Há dias assim, em que vivemos em função do nosso amor. Adormecemos a pensar na pessoa que amamos, revivemos momentos, sorrimos às doces recordações; no dia seguinte levantamo-nos a pensar no nosso amor, vestimo-nos, perfumamo-nos, preparamo-nos para seduzir, tudo pelo nosso amor. Vamos no caminho a antecipar o momento em que nos encontraremos e todo o tempo é apenas um longo compasso de espera até que conseguimos estar com o nosso amor. Então ficamos felizes por nos revermos e fazemos planos para prolongarmos o tempo juntos, imaginamos cenários em que vamos conseguir estar juntos, eu imagino-nos a passear num jardim, tu imaginas coisas mais prosaicas, e sorrimos e imaginamos, fazendo durar os doces momentos em que podemos estar perto um do outro, aspirar o cheirinho morno que se desprende dos corpos. Sonhamos com a noite que vamos ter só para nós dois, a noite fantástica dos nossos sonhos.
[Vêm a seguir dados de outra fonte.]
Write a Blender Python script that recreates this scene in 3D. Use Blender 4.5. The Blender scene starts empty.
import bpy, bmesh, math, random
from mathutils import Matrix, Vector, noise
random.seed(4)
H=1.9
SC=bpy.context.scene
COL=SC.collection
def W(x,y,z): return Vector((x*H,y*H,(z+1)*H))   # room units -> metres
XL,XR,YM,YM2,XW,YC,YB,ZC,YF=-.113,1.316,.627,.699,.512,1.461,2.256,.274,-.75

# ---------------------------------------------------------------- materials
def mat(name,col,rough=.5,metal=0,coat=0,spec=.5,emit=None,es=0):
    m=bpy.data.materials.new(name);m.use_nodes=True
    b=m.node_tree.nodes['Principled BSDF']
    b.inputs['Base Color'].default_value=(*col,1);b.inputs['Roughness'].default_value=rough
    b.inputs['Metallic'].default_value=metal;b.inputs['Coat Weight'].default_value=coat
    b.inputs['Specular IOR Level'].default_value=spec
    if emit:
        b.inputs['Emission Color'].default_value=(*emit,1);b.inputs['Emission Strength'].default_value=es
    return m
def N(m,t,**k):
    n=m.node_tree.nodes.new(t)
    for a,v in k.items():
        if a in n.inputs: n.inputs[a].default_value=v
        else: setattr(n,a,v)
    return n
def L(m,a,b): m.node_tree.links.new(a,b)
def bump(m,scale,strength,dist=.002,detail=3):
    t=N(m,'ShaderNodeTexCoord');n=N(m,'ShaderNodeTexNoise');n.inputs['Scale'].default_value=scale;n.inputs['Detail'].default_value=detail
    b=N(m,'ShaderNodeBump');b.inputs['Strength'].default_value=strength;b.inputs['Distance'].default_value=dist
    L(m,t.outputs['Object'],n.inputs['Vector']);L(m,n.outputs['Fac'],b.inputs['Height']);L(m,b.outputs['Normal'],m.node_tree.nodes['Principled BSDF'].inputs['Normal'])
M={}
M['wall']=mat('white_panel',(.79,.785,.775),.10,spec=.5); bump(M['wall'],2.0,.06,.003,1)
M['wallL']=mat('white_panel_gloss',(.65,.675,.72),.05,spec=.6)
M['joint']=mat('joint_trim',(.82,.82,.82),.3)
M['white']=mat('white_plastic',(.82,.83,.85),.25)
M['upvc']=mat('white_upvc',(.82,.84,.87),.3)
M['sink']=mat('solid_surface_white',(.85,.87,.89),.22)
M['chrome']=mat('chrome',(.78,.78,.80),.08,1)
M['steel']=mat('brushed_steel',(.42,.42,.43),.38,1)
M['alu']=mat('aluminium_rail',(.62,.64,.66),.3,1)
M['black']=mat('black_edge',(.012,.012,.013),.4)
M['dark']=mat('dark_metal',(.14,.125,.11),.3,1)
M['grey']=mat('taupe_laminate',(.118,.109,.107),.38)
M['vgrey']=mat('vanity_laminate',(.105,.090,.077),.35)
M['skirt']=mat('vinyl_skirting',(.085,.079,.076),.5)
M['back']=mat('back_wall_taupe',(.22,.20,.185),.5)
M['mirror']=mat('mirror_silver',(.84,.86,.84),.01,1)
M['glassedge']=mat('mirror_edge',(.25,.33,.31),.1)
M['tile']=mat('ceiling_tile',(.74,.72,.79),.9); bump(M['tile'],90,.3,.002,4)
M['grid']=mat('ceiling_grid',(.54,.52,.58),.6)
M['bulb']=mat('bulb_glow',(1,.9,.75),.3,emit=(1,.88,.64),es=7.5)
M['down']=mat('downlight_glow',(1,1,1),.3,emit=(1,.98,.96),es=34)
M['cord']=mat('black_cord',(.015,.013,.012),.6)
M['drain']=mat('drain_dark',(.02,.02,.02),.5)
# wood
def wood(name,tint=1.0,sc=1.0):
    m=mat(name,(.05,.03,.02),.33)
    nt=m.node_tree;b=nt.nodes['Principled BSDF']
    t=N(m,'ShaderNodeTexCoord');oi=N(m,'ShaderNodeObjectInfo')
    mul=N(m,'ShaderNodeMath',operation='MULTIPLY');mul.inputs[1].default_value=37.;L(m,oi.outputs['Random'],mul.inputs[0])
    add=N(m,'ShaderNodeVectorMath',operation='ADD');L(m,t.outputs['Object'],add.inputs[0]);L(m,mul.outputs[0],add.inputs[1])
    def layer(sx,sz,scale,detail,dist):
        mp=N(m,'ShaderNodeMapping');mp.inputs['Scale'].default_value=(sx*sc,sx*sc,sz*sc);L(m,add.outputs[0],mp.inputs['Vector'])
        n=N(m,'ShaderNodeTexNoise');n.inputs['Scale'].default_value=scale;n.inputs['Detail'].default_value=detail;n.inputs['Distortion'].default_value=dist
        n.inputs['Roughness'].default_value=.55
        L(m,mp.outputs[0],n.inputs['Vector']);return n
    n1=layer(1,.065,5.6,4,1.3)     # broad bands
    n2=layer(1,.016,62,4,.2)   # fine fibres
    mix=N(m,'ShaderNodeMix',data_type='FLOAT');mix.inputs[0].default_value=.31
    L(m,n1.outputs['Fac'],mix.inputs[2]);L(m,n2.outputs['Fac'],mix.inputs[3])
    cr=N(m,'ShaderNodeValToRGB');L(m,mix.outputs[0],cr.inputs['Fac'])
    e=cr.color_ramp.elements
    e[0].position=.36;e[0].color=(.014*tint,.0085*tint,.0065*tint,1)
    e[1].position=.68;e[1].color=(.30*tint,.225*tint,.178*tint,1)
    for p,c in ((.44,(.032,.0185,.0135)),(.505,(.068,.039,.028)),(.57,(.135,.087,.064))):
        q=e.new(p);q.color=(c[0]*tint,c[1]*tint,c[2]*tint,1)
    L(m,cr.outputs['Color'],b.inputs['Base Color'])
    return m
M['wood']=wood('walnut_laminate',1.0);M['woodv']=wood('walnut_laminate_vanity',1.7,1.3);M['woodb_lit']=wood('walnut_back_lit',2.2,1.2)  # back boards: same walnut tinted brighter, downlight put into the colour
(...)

E a noite nunca mais chega.
(Vou ser realista: a nossa noite, meu terno e saudoso amor, nunca chegou, foi-nos roubada. Mas sempre existirá, sonhada, no mais fundo do meu coração)
[A seguir, desça comigo até aos claustros que esta semana erigi para os meus queridos amigos do Ginjal e Lisboa. Esta é a semana de todos os recolhimentos]
Gruas num cais em Lisboa |
Gruas no cais descarregam mercadorias e eu amo-te.
Homens isolados caminham nas avenidas e eu amo-te.
Silêncios eléctricos faíscam dentro das máquinas e eu amo-te.
Destruição contra o caos, destruição contra o caos e eu amo-te.
Reflexos de corpos desfiguram-se nas montras e eu amo-te.
Envelhecem anos no esquecimento dos armazéns e eu amo-te.
Toda a cidade se destina à noite e eu amo-te.